By:  Phil Rarick, Estate Planning Attorney

Many persons are tempted to have a “Simple Will” in which they want everything they own at death to go outright first to their spouse,  and if the spouse does not survive then to their children in equal shares.    Rather than take the time to consult with a Weston estate planning attorney, many persons are tempted to write the Will themselves, using will forms they see advertised on TV.  Read more:   5 Common Mistakes With Florida Do-It-Yourself Wills

In our practice we have seen many so-called “Simple Wills”.    Most have big problems that end up costing the family much more fees and causing more stress than if the person had the Will drafted by an experienced Weston estate planning attorney.  Here are just four big problems, but there are many more:

  1. The Will must go through the Florida probate process.

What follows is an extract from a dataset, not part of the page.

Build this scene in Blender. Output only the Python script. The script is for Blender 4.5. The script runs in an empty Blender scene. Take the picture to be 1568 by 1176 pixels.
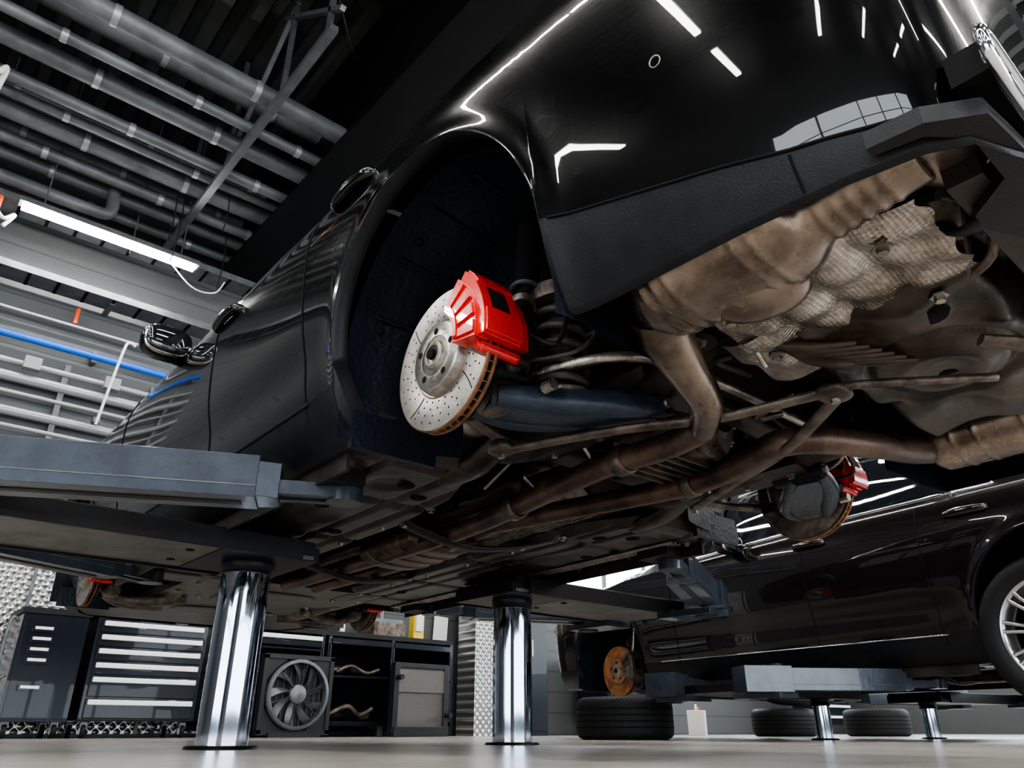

Probate is like a lawsuit:  You must file a petition with the court and first prove that the will is in fact the last, valid will of the decedent.   Probate in Florida is slow, because it is a bureaucratic process requiring a Florida probate attorney: you cannot act as your own attorney unless the estate is under $6,000.    Read more: What’s Bad About Probate

 

  1. The Minor Child Problem. It is always a mistake to give a minor an outright distribution of anything because the court will need to appoint a Guardian Ad Litem – which means your estate will now have to pay for two attorneys.   Your child will then need to have a guardianship until the child is 18 years of age.   More important, any child is likely to blow the money if they receive an outright distribution at age 18:  rather than use the money for a college education they will be tempted to buy a fast car or make some other foolish decision.  Read More:  Big Mistake Naming a Minor the Beneficiary – of Anything!

 

  1. The Adult Child Who Is A Poor Money Manager. Most persons want their hard earned moneys to go to their children – not to their children’s credit card holder to pay off a credit card debt.   There are legal solutions to help ensure that the money is not wasted in this fashion.  See below.

 

  1. The Adult Child Who Is In a Shaky Marriage. Just as problematic is the adult child who is in a marriage that is contentious and possibly to end in divorce.  Few persons want their daughter-in-law or son-in-law to be a primary beneficiary of their will.   Again, with proper planning, there are ways to avoid this, but a Simple Will is not the answer.

The Best Solution

Virtually all people want to give what they have, the way they want with the least possible cost.  To achieve these goals, most people need a revocable living trust, not a Simple Will. A well drafted and properly funded living trust can avoid the four problems discussed above.  The living trust is simply detailed, legally binding instructions to make sure your savings and nest egg go to your loved ones – and no one else – without going through a probate process.   The living trust is also a way to ensure that your hard earned property goes to your children – and they do not blow it or allow it to be claimed by a credit card company or a spouse.